Le jugement rendu le 22 juin 2023 par le juge des contentieux de la protection du tribunal de proximité de Versailles est donc confirmé en ce qu'il a condamné Mme [B] à payer à la SCI du [Adresse 2] à [Localité 9] et MM [H], la somme de 70 696,39 euros au titre de loyers et charges impayés, échéance du mois d'avril 2023 inclus, avec intérêts au taux légal à compter du 17 mars 2021 à hauteur de 55 548,99 euros, et à compter du 13 octobre 2022 pour le surplus.

Y ajoutant et compte tenu de l'actualisation de la demande formée par la SCI du [Adresse 2] à [Localité 9] et MM. [H] en cause d'appel, Mme [B] doit être condamnée à leur verser la somme de 1 633,24 euros à titre d'indemnité d'occupation, outre celle de 50 euros de charges, telles que fixées par le premier juge et ce, à compter du 1er mai 2023 jusqu'à la date de libération effective des lieux par reprise de l'appartement, le 11 août 2023, soit la somme totale de 5 891,34 euros.

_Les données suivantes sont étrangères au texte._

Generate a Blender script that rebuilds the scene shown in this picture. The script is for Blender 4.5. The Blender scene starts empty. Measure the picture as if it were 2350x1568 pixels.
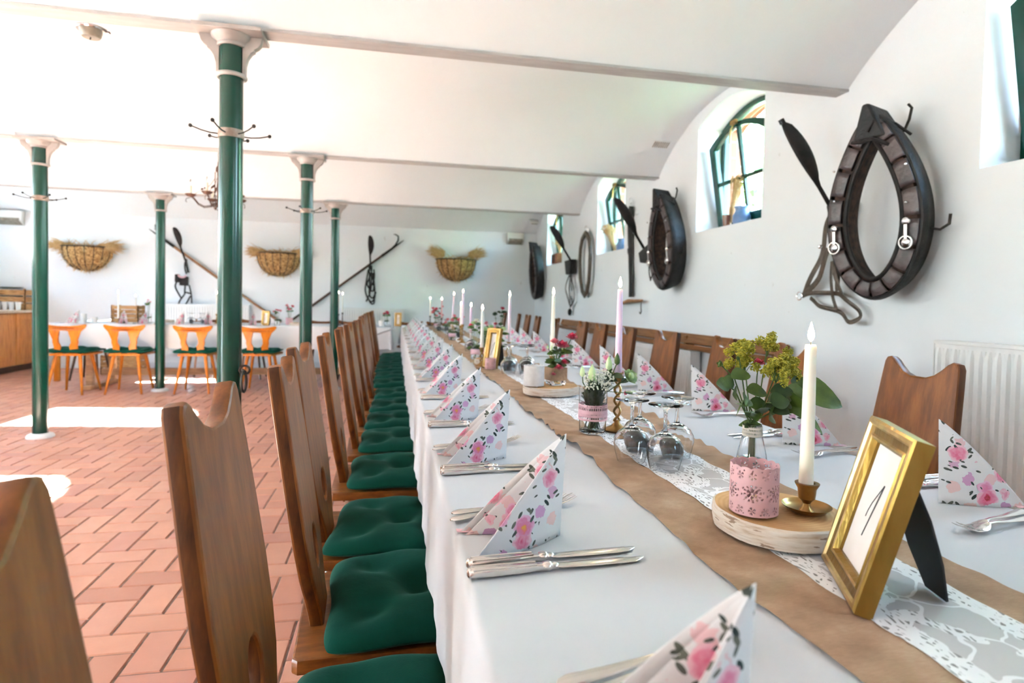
import bpy, bmesh, math, random
from mathutils import Vector, Matrix
random.seed(11)
sc = bpy.context.scene
COL = sc.collection
PI = math.pi
R = math.radians
def V(*a): return Vector(a)

# ------------------------------------------------------------------ mesh builder
class MB:
    def __init__(s): s.v = []; s.f = []; s.m = []; s.mi = 0
    def add(s, vs, fs):
        o = len(s.v); s.v += [tuple(p) for p in vs]
        for f in fs: s.f.append(tuple(i + o for i in f)); s.m.append(s.mi)
        return s
    def mat(s, i): s.mi = i; return s
    def box(s, x0, y0, z0, x1, y1, z1):
        vs = [(x, y, z) for z in (z0, z1) for y in (y0, y1) for x in (x0, x1)]
        return s.add(vs, [(0, 2, 3, 1), (4, 5, 7, 6), (0, 1, 5, 4), (2, 6, 7, 3), (0, 4, 6, 2), (1, 3, 7, 5)])
    def hexa(s, a, b):   # two quads (bottom, top)
        return s.add(list(a) + list(b), [(3, 2, 1, 0), (4, 5, 6, 7), (0, 1, 5, 4), (1, 2, 6, 5), (2, 3, 7, 6), (3, 0, 4, 7)])
    def tube(s, pts, r, n=8, closed=False, flat=1.0, up=None, caps=True):
        pts = [Vector(p) for p in pts]; k = len(pts)
        rs = r if isinstance(r, (list, tuple)) else [r] * k
        T = []
        for i in range(k):
            a = pts[(i - 1) % k] if (closed or i > 0) else pts[i]
            b = pts[(i + 1) % k] if (closed or i < k - 1) else pts[i]
            t = (b - a); T.append(t.normalized() if t.length > 1e-9 else Vector((0, 0, 1)))
        u = Vector(up) if up else (Vector((0, 0, 1)) if abs(T[0].z) < .9 else Vector((1, 0, 0)))
        vs = []
        for i in range(k):
            if up: u = Vector(up)
            u = (u - T[i] * u.dot(T[i]))
            if u.length < 1e-6: u = Vector((1, 0, 0)) - T[i] * T[i].x
            u.normalize(); w = T[i].cross(u)
            for j in range(n):
                a = 2 * PI * j / n
                vs.append(pts[i] + u * math.cos(a) * rs[i] * flat + w * math.sin(a) * rs[i])
        fs = []
        for i in range(k if closed else k - 1):
            for j in range(n):
                a, b = i * n + j, i * n + (j + 1) % n
                c, d = ((i + 1) % k) * n + (j + 1) % n, ((i + 1) % k) * n + j
                fs.append((a, b, c, d))
        if not closed and caps:
            fs.append(tuple(range(n - 1, -1, -1))); fs.append(tuple((k - 1) * n + j for j in range(n)))
        return s.add(vs, fs)
    def cone(s, a, b, ra, rb, n=10): return s.tube([a, b], [ra, rb], n)
    def lathe(s, prof, c=(0, 0, 0), n=24, closed=False, sx=1, sy=1):
        vs = []; k = len(prof)
        for r, z in prof:
            for j in range(n):
                a = 2 * PI * j / n; vs.append((c[0] + r * math.cos(a) * sx, c[1] + r * math.sin(a) * sy, c[2] + z))
        fs = []
        for i in range(k if closed else k - 1):
            for j in range(n):
                i2 = (i + 1) % k
                fs.append((i * n + j, i * n + (j + 1) % n, i2 * n + (j + 1) % n, i2 * n + j))
        if not closed:
            if prof[0][0] > 1e-5: fs.append(tuple(range(n - 1, -1, -1)))
            if prof[-1][0] > 1e-5: fs.append(tuple((k - 1) * n + j for j in range(n)))
        return s.add(vs, fs)
    def ball(s, c, r, n=10, m=7, sx=1, sy=1, sz=1):
        prof = [(max(r * math.sin(PI * i / m), 1e-6), -r * math.cos(PI * i / m) * sz) for i in range(m + 1)]
        return s.lathe(prof, c, n, sx=sx, sy=sy)
    def grid(s, fn, nu, nv, closed_u=False, skip=None):
        vs = [fn(i / nu, j / nv) for j in range(nv + 1) for i in range(nu if closed_u else nu + 1)]
        w = nu if closed_u else nu + 1; fs = []
        for j in range(nv):
            for i in range(nu):
                if skip and skip((i + .5) / nu, (j + .5) / nv): continue
                i2 = (i + 1) % w
                fs.append((j * w + i, j * w + i2, (j + 1) * w + i2, (j + 1) * w + i))
        return s.add(vs, fs)
    def xf(s, M, start=0):
        s.v = s.v[:start] + [tuple(M @ Vector(p)) for p in s.v[start:]]; return s
    def merge(s, o, M=None):
        vs = [tuple(M @ Vector(p)) for p in o.v] if M else o.v
        k = len(s.v); s.v += vs; s.f += [tuple(i + k for i in f) for f in o.f]; s.m += o.m; return s
    def build(s, name, mats, parent=None, loc=(0, 0, 0), smooth=True, angle=38, bevel=0, solid=0, sub=0, fix=True, weld=False):
        me = bpy.data.meshes.new(name); me.from_pydata(s.v, [], s.f)
        if not isinstance(mats, (list, tuple)): mats = [mats]
        for m in mats: me.materials.append(m)
        if len(mats) > 1: me.polygons.foreach_set('material_index', s.m)
        if fix or weld:
            bm = bmesh.new(); bm.from_mesh(me)
            if weld: bmesh.ops.remove_doubles(bm, verts=bm.verts, dist=1e-5)
            if fix: bmesh.ops.recalc_face_normals(bm, faces=bm.faces)
            bm.to_mesh(me); bm.free()
        if smooth:
            me.polygons.foreach_set('use_smooth', [True] * len(me.polygons))
            me.set_sharp_from_angle(angle=R(angle))
        me.update()
        o = bpy.data.objects.new(name, me); COL.objects.link(o); o.location = loc
        if parent: o.parent = parent
        if solid:
            q = o.modifiers.new('solid', 'SOLIDIFY'); q.thickness = solid; q.offset = 0
        if bevel:
            q = o.modifiers.new('bevel', 'BEVEL'); q.width = bevel; q.segments = 2; q.limit_method = 'ANGLE'; q.angle_limit = R(40)
        if sub:
            q = o.modifiers.new('sub', 'SUBSURF'); q.levels = q.render_levels = sub
        return o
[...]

Sur les mesures accessoires

Mme [B] doit être condamnée aux dépens de la procédure d'appel, les dispositions du jugement contesté relatives aux dépens de première instance étant, par ailleurs, confirmées.

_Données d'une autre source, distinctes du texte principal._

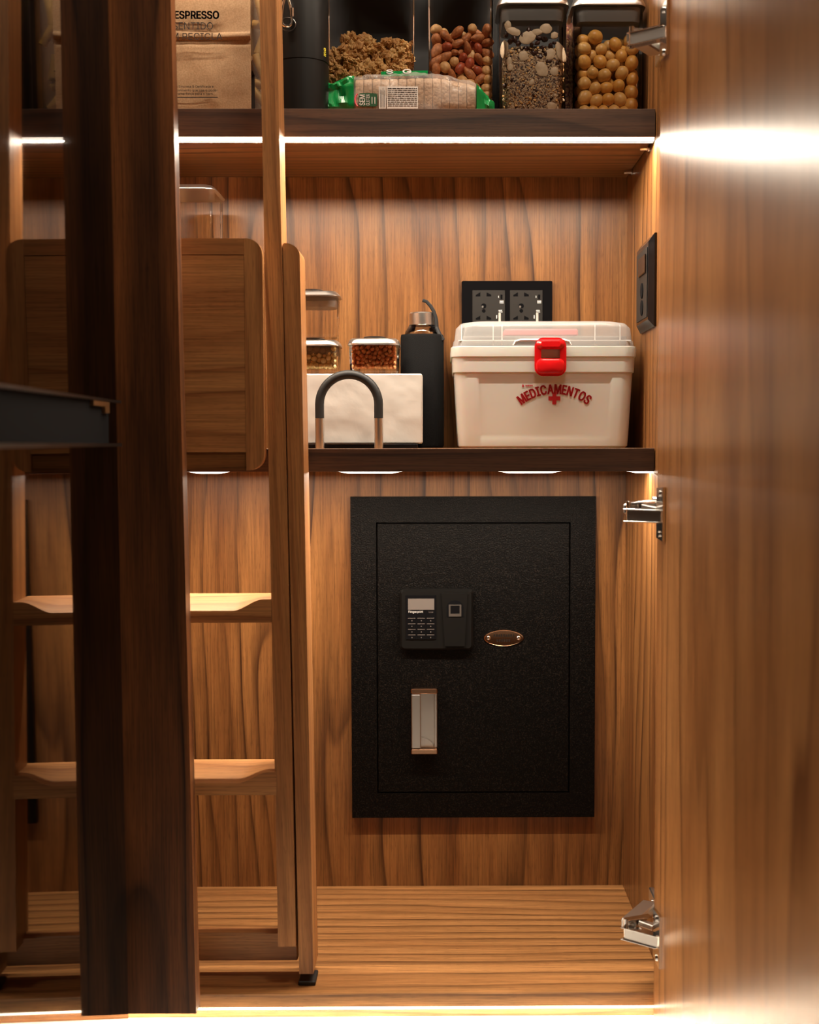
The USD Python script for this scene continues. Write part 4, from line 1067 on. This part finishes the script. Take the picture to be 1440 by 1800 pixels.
prof = lambda p: np.interp(p, [550, 556, 570, 590, 605, 622, 660, 700, 740, 770, 800, 828, 838, 848, 858, 866, 872], [160, 152, 142, 134, 130, 128, 126, 125, 123.5, 125, 130, 136, 141, 150, 160, 166, 172])
hd_ = lambda p: np.interp(p, [550, 558, 575, 600, 622, 838, 850, 862, 872], [0.004, 0.012, 0.022, 0.028, 0.030, 0.030, 0.024, 0.012, 0.003])
zb0 = lambda p: np.interp(p, [550, 560, 580, 620, 838, 860, 872], [0.016, 0.010, 0.003, 0.0008, 0.0008, 0.0008, 0.003]) + Z_UP


def btube(a, b, step, amp, sh=0.0, seed=1, cap=(True, True)):
    ps = np.arange(a, b + 0.01, step); t = loft([bsec(p, prof(p), hd_(p), zb0(p), amp=amp, seed=seed, shrink=sh) for p in ps], cap); t.fix_normals(); return t


part(bread, 'green_end', btube(550, 622, 2, 0.0110, seed=4), 'green_film', 22, label='green plastic end')
part(bread, 'green_end', btube(838, 872, 1.5, 0.0090, seed=6), 'green_film', 22, label='green plastic end')
nsl = 14
edges = np.linspace(624, 836, nsl + 1)
for a, b in zip(edges[:-1], edges[1:]):
    ps = [a + 0.4, a + 2, (a + b) / 2, b - 2, b - 0.4]
    t = loft([bsec(p, prof(p) + 6, 0.0265, Z_UP + 0.003, amp=0.0008, seed=9, shrink=0.0006 if k in (0, 4) else 0) for k, p in enumerate(ps)]); t.fix_normals()
    part(bread, 'slice', t, 'bread', 40)
part(bread, 'wrapper', btube(622, 838, 2.5, 0.0075, seed=2, cap=(False, False)), 'film', 25, label='clear crinkled wrapper')
FY = YBr - 0.0012
part(bread, 'green_label', front_loft(rx(647), rz(176), [(FY + 0.001, rx(663.5) - rx(631), rz(164.5) - rz(187.5), 0.003), (FY - 0.0006, rx(663.5) - rx(631), rz(164.5) - rz(187.5), 0.003)]), 'green_print', False, label='dark green gluten-free label')
tp = [text_front('SEM', rx(641.5), FY - 0.0006, rz(186), 0.0072, rz(167) - rz(186), True, rot=pi / 2, depth=0.0003),
      text_front('GLUTEN', rx(650), FY - 0.0006, rz(186), 0.0052, rz(167) - rz(186), False, rot=pi / 2, depth=0.0003)]
part(bread, 'lettering', cat(*tp), 'label_white', False, label='pale letters SEM GLUTEN')
part(bread, 'small_print', cat(*[cbox(rx(p), rx(p + 1.4), FY - 0.0009, FY - 0.0006, rz(183), rz(171)) for p in (653.5, 658.5)]), 'label_white', False)
part(bread, 'white_label', cat(cbox(rx(666), rx(678.5), FY - 0.0004, FY + 0.0006, rz(191.5), rz(152.5)), cbox(rx(680), rx(735), FY - 0.0004, FY + 0.0006, rz(191.5), rz(152.5))), 'label_white', False, label='white ingredients label')
rng = np.random.default_rng(5); ln = []
for k in range(10):
    xa = 682
    while xa < 732:
        wv = rng.uniform(2, 8); ln.append(cbox(rx(xa), rx(min(xa + wv, 733)), FY - 0.0007, FY - 0.0004, rz(156.6 + k * 3.4), rz(155.5 + k * 3.4))); xa += wv + 1.2
for k in range(4):
    ln.append(cbox(rx(668.5 + k * 2.3), rx(669.3 + k * 2.3), FY - 0.0007, FY - 0.0004, rz(189), rz(rng.uniform(155, 165))))
part(bread, 'small_print', cat(*ln), 'print_brown', False)
part(bread, 'pink_mark', tube([at(629.5 - 6 * sin(t) + 1, 176 + 11 * cos(t), Y=FY - 0.0002) for t in np.linspace(0.3, pi - 0.3, 14)], 0.0011, 6), 'pink_plastic', 40, label='pink arched mark')
yt_ = YBr + 0.012
part(bread, 'green_band', hull([at(p, y, Y=yy) + (0, 0, dz) for p, y in ((670, 126.5), (752, 124.5)) for yy in (yt_ - 0.004, yt_ + 0.02) for dz in (-0.006, 0.0006)]), 'green_film', False, label='green printed band')
part(bread, 'lettering', cat(text_front('S', ax(679, yt_, 130), yt_ - 0.0042, az(131, yt_), 0.0052, 0.010, True), text_front('G', ax(708, yt_, 130), yt_ - 0.0042, az(130.5, yt_), 0.0052, 0.012, True)), 'white_mark', False, label='white letters')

Il y a lieu de faire droit à la demande de la SCI du [Adresse 2] à [Localité 9] et de MM [H] au titre des frais de procédure par eux exposés en cause d'appel en condamnant Mme [B] à leur verser la somme de 2 500 euros sur le fondement des dispositions de l'article 700 du code de procédure civile.

PAR CES MOTIFS

La cour,

Statuant par arrêt contradictoire et par mise à disposition au greffe,

Confirme le jugement rendu le 22 juin 2023 par le juge des contentieux de la protection du tribunal judiciaire de Versailles en toutes ses dispositions,

Compte tenu de l'actualisation de sa demande au titre de la créance locative formée par la SCI du [Adresse 2] à [Localité 9] et MM [H] en cause d'appel, condamne Mme [B] à leur verser la somme de 1 633,24 euros à titre d'indemnité d'occupation, outre celle de 50 euros de charges, telles que fixées par le premier juge et ce, à compter du 1er mai 2023 jusqu'à la date de libération effective des lieux par reprise de l'appartement, le 11 août 2023, soit la somme totale de 5 891,34 euros,

Déboute Mme [B] de l'intégralité de ses demandes,

Condamne Mme [B] à verser à la SCI du [Adresse 2] à [Localité 9], ainsi qu'à MM [H] la somme de 2 500 euros sur le fondement de l'article 700 du code de procédure civile,

Condamne Mme [B] aux dépens d'appel.

- prononcé hors la présence du public par mise à disposition de l'arrêt au greffe de la cour, les parties en ayant été préalablement avisées dans les conditions prévues au deuxième alinéa de l'article 450 du code de procédure civile.

- signé par Monsieur Philippe JAVELAS, président et par Madame Gaëlle RULLIER, greffière placée, à laquelle la minute de la décision a été remise par le magistrat signataire.